Post
by rose4emily » Sat Dec 04, 2004 7:24 pm
I should add that there's also a disk space consideration:
The first Instrumentality project currently occupies more than 30 GiB of disk space, most of which is consumed by Huffman/VOB submissions, sets of PNG images used for titles/narratives/intros/credits, uncompressed audio, encoded copies of each video, narrative, and "other" element of the project's tracklist, test renders (which I keep around as a reference of what does and doesn't work with the encoding process), partial compiled renders (each AMV segment, with its title and narrative) and full compiled renders (each completed segment, composed of the partial renders + intros/end credits).

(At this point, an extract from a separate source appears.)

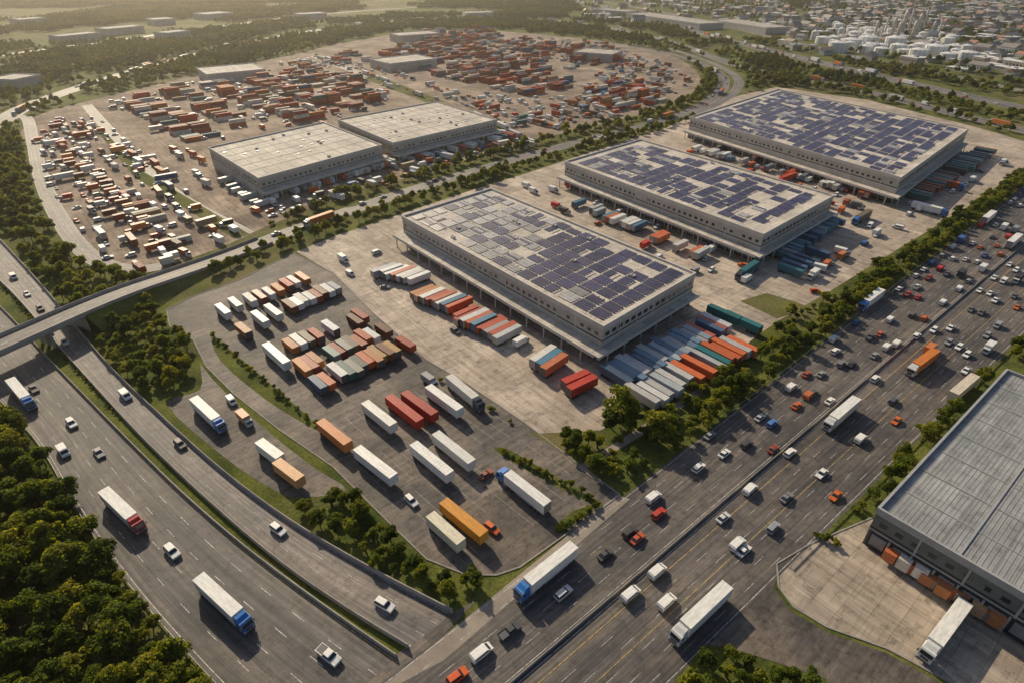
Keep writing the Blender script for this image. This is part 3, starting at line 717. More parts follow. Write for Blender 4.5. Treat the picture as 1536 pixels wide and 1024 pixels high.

There's a lot of small-files to take care of, too (credits lists, narrative scripts, shell scripts, notes and examples of encoding options, records of the command history that I keep around as references I look at when I've left something vague in the notes, source images used for compositing elements of the titles, credits, and narratives, the composited images themselves....
And that's after I cleaned out all the old "preview" versions of everything.
In short, you have to consider hard disk space as well as bandwidth to assess whether you have the resources for working with something this big. You should also keep backups (note the plural usage - I've learned the hard way that sometimes one backup isn't enough), so you'll want an external hard drive and/or a lot of CDs. The directory structure can get a little scary at compile-time, too - that's one that I'm dealing with right now as I'm pulling together all the pieces of Animasia.
may seeds of dreams fall from my hands -
and by yours be pressed into the ground.